Al margen de desavenencias coyunturales, es más que evidente que el mantenimiento del entramado organizativo de dichas comunidades ha disparado exponencialmente el gasto público hasta hacerlo insoportable, además de quedar más que demostrado que el que más ha perdido con todo este experimento de arquitectura política ha sido el propio ciudadano al comprobar que, dependiendo del lugar donde resida, no todos somos iguales en materia de justicia, sanidad, hacienda o educación.

Y hablando de educación es donde entra la izquierda, la cual, junto a los nacionalistas, han procurado sistemáticamente boicotear cuando no derogar directamente todas las leyes educativas promovidas por los gobiernos del Partido Popular, sin permitir que prosperara ningún consenso de ámbito nacional. Ya se sabe que para la izquierda seudoprogresista la educación es un medio más de adoctrinamiento que les sirve como vehículo idóneo para preparar a sus bases -nuestros hijos e hijas, no nos engañemos- para ganar en primer lugar la batalla de las ideas para, a continuación, obtener el poder; y, una vez obtenido el mando, imponer sus propias reglas manipulando de camino la historia y la verdad a través de la impostura y la propaganda, no admitiendo más criterios que los propios, ni más supremacía moral que la que dicta el partido al que pertenecen.

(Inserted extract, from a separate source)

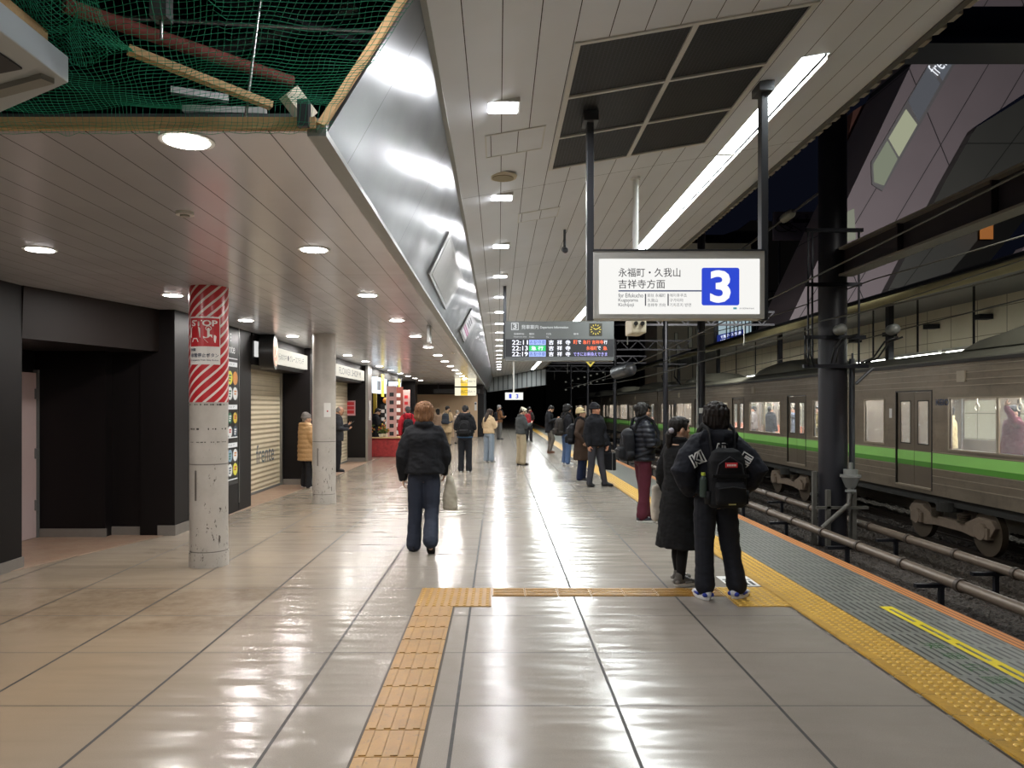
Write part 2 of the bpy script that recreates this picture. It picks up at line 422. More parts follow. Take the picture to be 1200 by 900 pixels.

Esto se traduce en que, cuando una persona se autodefine como de izquierdas, no está obligada a justificar sus acciones u omisiones, sus discursos, creencias o valores, ya que el simple hecho de "ser de izquierdas" lo justifica todo, incluso esa supremacía moral, política e intelectual que le aleja invariablemente de todo escrutinio social pasado, presente y futuro. Y ello es así porque creen a pies juntillas que, igual que el liberalismo es perversamente inmoral, el pensamiento social-marxista constituye el remedio a toda injusticia presente y futura sin importarles un ápice que la realidad de los hechos -cruelmente funestos para millones de personas- les pueda llevar la contraria.

La penúltima prueba de todo ello sucedió hará pocos días cuando el equipo de fútbol del Jaén presentó al portugués Nuno Silva como su nuevo fichaje ante los medios de comunicación; y lo hizo -mala hora lo hiciera el pobre- con una camiseta de marca en cuyo diseño figuraban la imagen de una top model y la de Franco. ¡Cómo se han puesto los palmeros mediáticos y la izquierda más casposa del territorio patrio! Pobre jugador. Les faltó tiempo para quemarlo vivo en la pira de la intolerancia mediática, exigiéndole de inmediato que pidiera perdón (?), llamándolo incluso fascista ante la cara de panoli del jugador, que ni siquiera sabía quién coño era ese Franco.

La pregunta no por obvia y recurrente carece de interés, porque ¿qué habría pasado si ese mismo jugador se hubiera presentado con una camiseta del Che Guevara, de Lenin, de Mao o de Castro y con una gorra con la hoz y el martillo? Absolutamente nada. Por supuesto, la derecha acomplejada y lerda no hubiera dicho ni mu y la izquierda casposa y rancia lo hubiera, en todo caso, alabado por su buen gusto y por su aguerrido posicionamiento ideológico. ¡Qué pena de país!